I can’t disagree. The stadiums haven’t just been the most “Mylo” presentation of the live show so far, they’ve been by far and away the best stadium shows the band have ever done. Perhaps even the first genuinely superb stadium shows of the band’s career.

They’ve been doing stadiums since back on X&Y. I felt like Viva was the tour where the band themselves got comfortable enough to fill the space – and to perhaps even enjoy the size and scale of the event. This time round though, every single piece seems to have fallen into place. The confetti, the pyro, the lasers, the inflatables, Andy Bramley’s spectacular screens footage. Misty and Paul’s remarkable stage design and Graham’s glorious lighting. Paris has graffiti’d the whole place to within an inch of its life. Last but by no means least, there’s Jason’s wristbands that turn the whole audience into the highlight of the show – and the gigs themselves into something truly unique and groundbreaking.

We’ve broken ground too, in doing outdoor shows wholly without a roof. I’m sure folks have done it before, but we certainly haven’t. I show a friend of mine around the stage after the first night in London.

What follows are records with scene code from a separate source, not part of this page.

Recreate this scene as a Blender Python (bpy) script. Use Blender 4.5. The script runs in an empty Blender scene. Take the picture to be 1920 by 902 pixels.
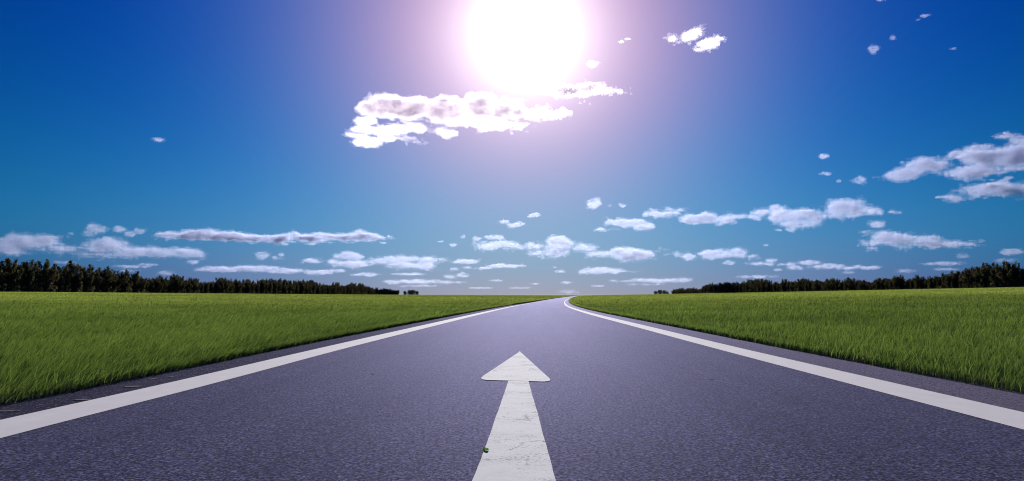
import bpy, math, random
import numpy as np
from mathutils import Vector, Matrix

SC = bpy.context.scene
COL = SC.collection
rng = np.random.default_rng(7)

# ------------------------------------------------------------------ camera
FPX = 1507.0                        # focal length in pixels of a 1920 px wide picture
EYE = 0.9
PITCH = math.atan(101.5 / FPX)
cd = bpy.data.cameras.new('camera'); cam = bpy.data.objects.new('camera', cd); COL.objects.link(cam)
cd.sensor_width = 36.0; cd.lens = 36.0 * FPX / 1920.0
cd.clip_start = 0.05; cd.clip_end = 200000.0
cam.location = (0, 0, EYE); cam.rotation_euler = (math.pi/2 + PITCH, 0, 0)
SC.camera = cam

# ------------------------------------------------------------------ sky, sun, exposure
SUN_EL, SUN_AZ = math.radians(18.3), math.radians(0.97)      # azimuth to the right of straight ahead (+Y)
sun_dir = Vector((math.sin(SUN_AZ)*math.cos(SUN_EL), math.cos(SUN_AZ)*math.cos(SUN_EL), math.sin(SUN_EL)))
world = bpy.data.worlds.new('World'); SC.world = world; world.use_nodes = True
nt = world.node_tree; nt.nodes.clear()
N = nt.nodes.new; LK = nt.links.new
sky = N('ShaderNodeTexSky'); sky.sky_type = 'NISHITA'; sky.sun_disc = False
sky.sun_elevation = SUN_EL; sky.sun_rotation = SUN_AZ
sky.air_density = 1.0; sky.dust_density = 0.0; sky.ozone_density = 4.0; sky.altitude = 300
SKY_STRENGTH = 0.10
def wmath(op, a, b=None, c=None):
    n = N('ShaderNodeMath'); n.operation = op
    for k, v in enumerate((a, b, c)):
        if v is None: continue
        if isinstance(v, (int, float)): n.inputs[k].default_value = v
        else: LK(v, n.inputs[k])
    return n.outputs[0]
tc = N('ShaderNodeTexCoord')
dot = N('ShaderNodeVectorMath'); dot.operation = 'DOT_PRODUCT'
LK(tc.outputs['Generated'], dot.inputs[0]); dot.inputs[1].default_value = sun_dir
ang = wmath('MULTIPLY', wmath('ARCCOSINE', wmath('MINIMUM', dot.outputs['Value'], 0.9999999)), 180/math.pi)   # degrees from the sun
sxyz = N('ShaderNodeSeparateXYZ'); LK(tc.outputs['Generated'], sxyz.inputs[0])
low = wmath('EXPONENT', wmath('MULTIPLY', wmath('MAXIMUM', sxyz.outputs['Z'], 0.0), -1/0.06))                 # 1 at the horizon
# clear deep-blue air (the sky texture's own colours, more saturated) and the bright ring of scattered light round the sun
sep = N('ShaderNodeSeparateColor'); LK(sky.outputs[0], sep.inputs[0])
comb = N('ShaderNodeCombineColor'); ring = N('ShaderNodeCombineColor')
#            gain    power  horizon  ring   width  wide ring, width, low air
AIR = [(0.0187, 2.94, 0.776, 0.560, 2.40, 0.770, 10.9, 0.560),
       (0.5164, 2.04, 1.986, 0.440, 4.00, 0.3032, 14.3, 0.451),
       (0.3521, 1.20, -0.017, 0.607, 3.32, 0.3705, 28.7, 0.004)]
under = wmath('MULTIPLY', low, wmath('EXPONENT', wmath('MULTIPLY', wmath('POWER', wmath('DIVIDE', ang, 24.0), 2.0), -1.0)))    # pale air low under the sun
core = wmath('MULTIPLY', wmath('EXPONENT', wmath('MULTIPLY', wmath('POWER', wmath('DIVIDE', ang, 2.9), 1.25), -1.0)), 2.15)
for k, (gain, powr, hor, A, s_, B, w_, C_) in enumerate(AIR):
    v = wmath('POWER', wmath('MULTIPLY', sep.outputs[k], SKY_STRENGTH), powr)
    v = wmath('MULTIPLY', wmath('MULTIPLY', v, gain/SKY_STRENGTH), wmath('EXPONENT', wmath('MULTIPLY', low, -hor)))
    LK(v, comb.inputs[k])
    near = wmath('MULTIPLY', wmath('EXPONENT', wmath('DIVIDE', ang, -s_)), A)
    wide = wmath('MULTIPLY', wmath('EXPONENT', wmath('MULTIPLY', wmath('POWER', wmath('DIVIDE', ang, w_), 2.0), -1.0)), B)
    LK(wmath('ADD', wmath('ADD', wmath('ADD', near, wide), core), wmath('MULTIPLY', under, C_)), ring.inputs[k])
bg = N('ShaderNodeBackground'); LK(comb.outputs[0], bg.inputs[0]); bg.inputs[1].default_value = SKY_STRENGTH
bg2 = N('ShaderNodeBackground'); LK(ring.outputs[0], bg2.inputs[0])
sumn = N('ShaderNodeAddShader'); LK(bg.outputs[0], sumn.inputs[0]); LK(bg2.outputs[0], sumn.inputs[1])
out = N('ShaderNodeOutputWorld'); LK(sumn.outputs[0], out.inputs[0])

sl = bpy.data.lights.new('sun', 'SUN'); sl.energy = 5.0; sl.angle = math.radians(0.5); sl.color = (1.0, 0.95, 0.95)
so = bpy.data.objects.new('sun', sl); COL.objects.link(so)
so.rotation_euler = (-sun_dir).to_track_quat('-Z', 'Y').to_euler(); so.location = (0, 40, 60)

SC.view_settings.view_transform = 'Standard'; SC.view_settings.look = 'None'
SC.view_settings.exposure = 0.0; SC.view_settings.gamma = 1.0; SC.view_settings.use_curve_mapping = False
SC.render.engine = 'CYCLES'
cy = SC.cycles
cy.use_denoising = True; cy.filter_width = 1.05
cy.max_bounces = 12; cy.diffuse_bounces = 3; cy.glossy_bounces = 3; cy.transmission_bounces = 4
cy.transparent_max_bounces = 24; cy.volume_bounces = 8; cy.volume_step_rate = 0.35; cy.volume_max_steps = 256
cy.sample_clamp_indirect = 6.0

# ------------------------------------------------------------------ helpers
def mat(name):
    m = bpy.data.materials.new(name); m.use_nodes = True
    t = m.node_tree; t.nodes.clear()
    o = t.nodes.new('ShaderNodeOutputMaterial')
    return m, t, o
class NB:
    """small node-building helper for one tree"""
    def __init__(s, t): s.t = t
    def n(s, typ, **kw):
        n = s.t.nodes.new(typ)
        for k, v in kw.items(): setattr(n, k, v)
        return n
    def link(s, a, b): s.t.links.new(a, b)
    def put(s, sock, v):
        if hasattr(v, 'is_output'): s.link(v, sock)
        elif isinstance(v, (tuple, list)) and sock.type == 'RGBA': sock.default_value = (*v, 1) if len(v) == 3 else v
        else: sock.default_value = v
    def math(s, op, a, b=None, clamp=False):
        n = s.n('ShaderNodeMath', operation=op, use_clamp=clamp); s.put(n.inputs[0], a)
        if b is not None: s.put(n.inputs[1], b)
        return n.outputs[0]
    def noise(s, vec, scale, detail=4, rough=0.5, out='Fac'):
        n = s.n('ShaderNodeTexNoise'); s.put(n.inputs['Vector'], vec); n.inputs['Scale'].default_value = scale
        n.inputs['Detail'].default_value = detail; n.inputs['Roughness'].default_value = rough
        return n.outputs[0 if out == 'Fac' else 1]
    def ramp(s, fac, lo, hi):
        n = s.n('ShaderNodeMapRange'); s.put(n.inputs[0], fac); n.inputs[1].default_value = lo; n.inputs[2].default_value = hi
        return n.outputs[0]
    def mix(s, fac, a, b, blend='MIX'):
        n = s.n('ShaderNodeMix', data_type='RGBA', blend_type=blend); s.put(n.inputs[0], fac); s.put(n.inputs[6], a); s.put(n.inputs[7], b)
        return n.outputs[2]
    def mapping(s, vec, scale):
        n = s.n('ShaderNodeMapping'); s.put(n.inputs[0], vec); n.inputs['Scale'].default_value = scale
        return n.outputs[0]
def principled(b, o, base, rough=0.6, spec=0.5, normal=None):
    p = b.n('ShaderNodeBsdfPrincipled'); b.put(p.inputs['Base Color'], base); b.put(p.inputs['Roughness'], rough)
    b.put(p.inputs['Specular IOR Level'], spec)
    if normal is not None: b.link(normal, p.inputs['Normal'])
    b.link(p.outputs[0], o.inputs[0]); return p

def mesh_np(name, V, F, m=None, smooth=False):
    """V (n,3) array; F: list of int arrays, each (k,3) or (k,4)"""
    me = bpy.data.meshes.new(name)
    V = np.ascontiguousarray(V, dtype=np.float32)
    F = [np.asarray(f, dtype=np.int32) for f in (F if isinstance(F, list) else [F]) if len(f)]
    sizes = np.concatenate([np.full(len(f), f.shape[1], np.int32) for f in F])
    loops = np.concatenate([f.ravel() for f in F])
    me.vertices.add(len(V)); me.vertices.foreach_set('co', V.ravel())
    me.loops.add(len(loops)); me.loops.foreach_set('vertex_index', loops)
    me.polygons.add(len(sizes)); starts = np.concatenate([[0], np.cumsum(sizes)[:-1]]).astype(np.int32)
    me.polygons.foreach_set('loop_start', starts)
    me.polygons.foreach_set('use_smooth', np.full(len(sizes), smooth))
    if m: me.materials.append(m)
    me.update(calc_edges=True); me.validate()
    return me
def link(name, me, parent=None, loc=None):
    o = bpy.data.objects.new(name, me); COL.objects.link(o)
    if parent: o.parent = parent
    if loc is not None: o.location = loc
    return o
def tag(o, label=None, cat=None, group=None, kind=None):
    for k, v in (('label', label), ('category', cat), ('group', group), ('kind', kind)):
        if v: o[k] = v
    return o
def empty(name, loc, rz=0.0):
    o = bpy.data.objects.new(name, None); COL.objects.link(o); o.location = loc; o.rotation_euler = (0, 0, rz)
    o.empty_display_size = 0.5; return o

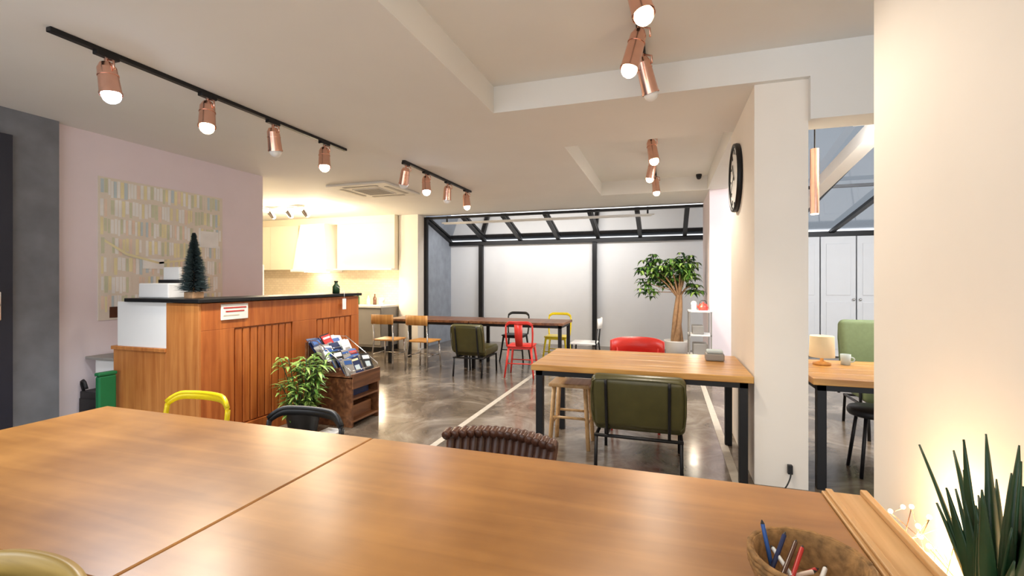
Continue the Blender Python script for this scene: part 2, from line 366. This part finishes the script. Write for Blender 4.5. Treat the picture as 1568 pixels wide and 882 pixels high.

He’s been in the production industry for longer than many of the audience have been alive. “What on earth are you thinking?” he questions incredulously. “What happens when it pisses down?” I shrug: “The band get wet and shit breaks”. Well it’s got us this far…

The damp has certainly been a great opportunity to discover pretty much every new and exciting way you never knew your gear could fail. But spending the afternoons working out what’s happened and what needs to happen to make it right, brings truth to the cliche of the touring crew being a family unto themselves. Everyone makes fun at each other’s expense without mercy – it’s almost a sport. Once there’s a problem though, everyone gathers around to pitch in and get things sorted without so much as a missed beat.

The sight of more than two people staring frowningly at a piece of equipment is enough to gather the tribe. Suddenly the brain trust is brought to bear and what was unsolvable gets chipped away at until all is once again well with the world and full strength is regained.

So, that’s the hometown festivities dealt with for a while again. Top time all round.